YOUR TASK.
Retype the material that follows, keeping every word as it is.

PROVIDED MATERIAL.

▶

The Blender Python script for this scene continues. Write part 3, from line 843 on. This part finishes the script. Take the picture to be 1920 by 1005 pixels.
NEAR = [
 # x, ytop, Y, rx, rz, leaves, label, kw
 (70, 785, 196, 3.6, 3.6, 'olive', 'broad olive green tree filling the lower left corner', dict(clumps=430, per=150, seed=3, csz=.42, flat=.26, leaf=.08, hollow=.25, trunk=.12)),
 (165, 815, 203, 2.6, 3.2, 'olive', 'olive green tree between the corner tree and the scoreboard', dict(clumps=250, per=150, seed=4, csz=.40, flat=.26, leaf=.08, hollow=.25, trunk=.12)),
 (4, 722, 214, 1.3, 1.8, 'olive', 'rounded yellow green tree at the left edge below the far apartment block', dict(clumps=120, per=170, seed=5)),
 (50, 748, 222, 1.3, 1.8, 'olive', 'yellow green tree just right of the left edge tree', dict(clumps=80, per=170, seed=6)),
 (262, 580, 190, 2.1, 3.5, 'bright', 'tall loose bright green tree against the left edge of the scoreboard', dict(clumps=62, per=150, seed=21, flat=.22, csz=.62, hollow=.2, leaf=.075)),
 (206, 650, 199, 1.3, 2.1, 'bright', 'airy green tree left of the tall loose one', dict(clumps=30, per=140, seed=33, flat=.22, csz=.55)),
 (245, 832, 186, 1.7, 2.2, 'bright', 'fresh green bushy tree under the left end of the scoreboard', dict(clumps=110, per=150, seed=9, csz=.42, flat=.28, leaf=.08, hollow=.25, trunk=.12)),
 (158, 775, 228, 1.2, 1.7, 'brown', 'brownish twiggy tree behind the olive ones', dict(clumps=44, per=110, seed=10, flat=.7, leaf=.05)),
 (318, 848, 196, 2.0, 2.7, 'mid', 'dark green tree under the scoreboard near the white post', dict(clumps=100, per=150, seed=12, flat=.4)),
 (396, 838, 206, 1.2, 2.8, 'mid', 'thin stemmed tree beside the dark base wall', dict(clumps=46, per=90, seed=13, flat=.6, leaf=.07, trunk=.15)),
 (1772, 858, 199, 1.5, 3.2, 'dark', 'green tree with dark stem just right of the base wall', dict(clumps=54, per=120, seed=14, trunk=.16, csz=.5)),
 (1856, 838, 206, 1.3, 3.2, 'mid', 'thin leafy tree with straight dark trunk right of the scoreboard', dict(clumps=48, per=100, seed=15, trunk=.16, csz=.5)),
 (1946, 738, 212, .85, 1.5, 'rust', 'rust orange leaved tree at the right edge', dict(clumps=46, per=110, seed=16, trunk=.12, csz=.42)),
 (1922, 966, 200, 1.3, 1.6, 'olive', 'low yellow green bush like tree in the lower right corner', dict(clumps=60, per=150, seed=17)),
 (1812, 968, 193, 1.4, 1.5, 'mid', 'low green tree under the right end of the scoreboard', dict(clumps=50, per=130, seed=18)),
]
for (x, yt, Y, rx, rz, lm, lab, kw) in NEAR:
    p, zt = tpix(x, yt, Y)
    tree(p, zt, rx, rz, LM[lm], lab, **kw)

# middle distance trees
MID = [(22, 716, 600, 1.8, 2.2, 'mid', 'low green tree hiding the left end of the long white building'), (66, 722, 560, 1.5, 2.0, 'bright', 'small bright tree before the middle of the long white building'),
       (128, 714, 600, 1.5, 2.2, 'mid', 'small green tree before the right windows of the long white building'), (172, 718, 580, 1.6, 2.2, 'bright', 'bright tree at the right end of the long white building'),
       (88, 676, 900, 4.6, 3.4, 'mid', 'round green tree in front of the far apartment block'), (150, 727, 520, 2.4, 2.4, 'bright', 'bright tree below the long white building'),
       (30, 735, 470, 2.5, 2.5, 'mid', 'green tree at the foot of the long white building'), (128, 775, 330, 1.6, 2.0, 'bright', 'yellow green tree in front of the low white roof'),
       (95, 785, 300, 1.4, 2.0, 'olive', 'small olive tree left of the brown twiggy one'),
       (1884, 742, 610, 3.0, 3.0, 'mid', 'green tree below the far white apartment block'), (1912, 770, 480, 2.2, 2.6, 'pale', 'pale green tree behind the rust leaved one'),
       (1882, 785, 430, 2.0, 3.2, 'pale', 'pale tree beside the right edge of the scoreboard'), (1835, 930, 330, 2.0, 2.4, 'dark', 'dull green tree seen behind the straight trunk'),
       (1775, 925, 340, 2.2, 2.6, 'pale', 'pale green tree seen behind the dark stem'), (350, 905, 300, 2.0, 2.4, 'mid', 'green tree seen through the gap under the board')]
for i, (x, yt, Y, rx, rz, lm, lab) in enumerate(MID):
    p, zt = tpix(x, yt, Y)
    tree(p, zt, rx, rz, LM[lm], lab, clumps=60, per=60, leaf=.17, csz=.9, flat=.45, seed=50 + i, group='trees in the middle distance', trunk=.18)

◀

OUTPUT BELOW.
The Blender Python script for this scene continues. Write part 3, from line 843 on. This part finishes the script. Take the picture to be 1920 by 1005 pixels.
NEAR = [
 # x, ytop, Y, rx, rz, leaves, label, kw
 (70, 785, 196, 3.6, 3.6, 'olive', 'broad olive green tree filling the lower left corner', dict(clumps=430, per=150, seed=3, csz=.42, flat=.26, leaf=.08, hollow=.25, trunk=.12)),
 (165, 815, 203, 2.6, 3.2, 'olive', 'olive green tree between the corner tree and the scoreboard', dict(clumps=250, per=150, seed=4, csz=.40, flat=.26, leaf=.08, hollow=.25, trunk=.12)),
 (4, 722, 214, 1.3, 1.8, 'olive', 'rounded yellow green tree at the left edge below the far apartment block', dict(clumps=120, per=170, seed=5)),
 (50, 748, 222, 1.3, 1.8, 'olive', 'yellow green tree just right of the left edge tree', dict(clumps=80, per=170, seed=6)),
 (262, 580, 190, 2.1, 3.5, 'bright', 'tall loose bright green tree against the left edge of the scoreboard', dict(clumps=62, per=150, seed=21, flat=.22, csz=.62, hollow=.2, leaf=.075)),
 (206, 650, 199, 1.3, 2.1, 'bright', 'airy green tree left of the tall loose one', dict(clumps=30, per=140, seed=33, flat=.22, csz=.55)),
 (245, 832, 186, 1.7, 2.2, 'bright', 'fresh green bushy tree under the left end of the scoreboard', dict(clumps=110, per=150, seed=9, csz=.42, flat=.28, leaf=.08, hollow=.25, trunk=.12)),
 (158, 775, 228, 1.2, 1.7, 'brown', 'brownish twiggy tree behind the olive ones', dict(clumps=44, per=110, seed=10, flat=.7, leaf=.05)),
 (318, 848, 196, 2.0, 2.7, 'mid', 'dark green tree under the scoreboard near the white post', dict(clumps=100, per=150, seed=12, flat=.4)),
 (396, 838, 206, 1.2, 2.8, 'mid', 'thin stemmed tree beside the dark base wall', dict(clumps=46, per=90, seed=13, flat=.6, leaf=.07, trunk=.15)),
 (1772, 858, 199, 1.5, 3.2, 'dark', 'green tree with dark stem just right of the base wall', dict(clumps=54, per=120, seed=14, trunk=.16, csz=.5)),
 (1856, 838, 206, 1.3, 3.2, 'mid', 'thin leafy tree with straight dark trunk right of the scoreboard', dict(clumps=48, per=100, seed=15, trunk=.16, csz=.5)),
 (1946, 738, 212, .85, 1.5, 'rust', 'rust orange leaved tree at the right edge', dict(clumps=46, per=110, seed=16, trunk=.12, csz=.42)),
 (1922, 966, 200, 1.3, 1.6, 'olive', 'low yellow green bush like tree in the lower right corner', dict(clumps=60, per=150, seed=17)),
 (1812, 968, 193, 1.4, 1.5, 'mid', 'low green tree under the right end of the scoreboard', dict(clumps=50, per=130, seed=18)),
]
for (x, yt, Y, rx, rz, lm, lab, kw) in NEAR:
    p, zt = tpix(x, yt, Y)
    tree(p, zt, rx, rz, LM[lm], lab, **kw)

# middle distance trees
MID = [(22, 716, 600, 1.8, 2.2, 'mid', 'low green tree hiding the left end of the long white building'), (66, 722, 560, 1.5, 2.0, 'bright', 'small bright tree before the middle of the long white building'),
       (128, 714, 600, 1.5, 2.2, 'mid', 'small green tree before the right windows of the long white building'), (172, 718, 580, 1.6, 2.2, 'bright', 'bright tree at the right end of the long white building'),
       (88, 676, 900, 4.6, 3.4, 'mid', 'round green tree in front of the far apartment block'), (150, 727, 520, 2.4, 2.4, 'bright', 'bright tree below the long white building'),
       (30, 735, 470, 2.5, 2.5, 'mid', 'green tree at the foot of the long white building'), (128, 775, 330, 1.6, 2.0, 'bright', 'yellow green tree in front of the low white roof'),
       (95, 785, 300, 1.4, 2.0, 'olive', 'small olive tree left of the brown twiggy one'),
       (1884, 742, 610, 3.0, 3.0, 'mid', 'green tree below the far white apartment block'), (1912, 770, 480, 2.2, 2.6, 'pale', 'pale green tree behind the rust leaved one'),
       (1882, 785, 430, 2.0, 3.2, 'pale', 'pale tree beside the right edge of the scoreboard'), (1835, 930, 330, 2.0, 2.4, 'dark', 'dull green tree seen behind the straight trunk'),
       (1775, 925, 340, 2.2, 2.6, 'pale', 'pale green tree seen behind the dark stem'), (350, 905, 300, 2.0, 2.4, 'mid', 'green tree seen through the gap under the board')]
for i, (x, yt, Y, rx, rz, lm, lab) in enumerate(MID):
    p, zt = tpix(x, yt, Y)
    tree(p, zt, rx, rz, LM[lm], lab, clumps=60, per=60, leaf=.17, csz=.9, flat=.45, seed=50 + i, group='trees in the middle distance', trunk=.18)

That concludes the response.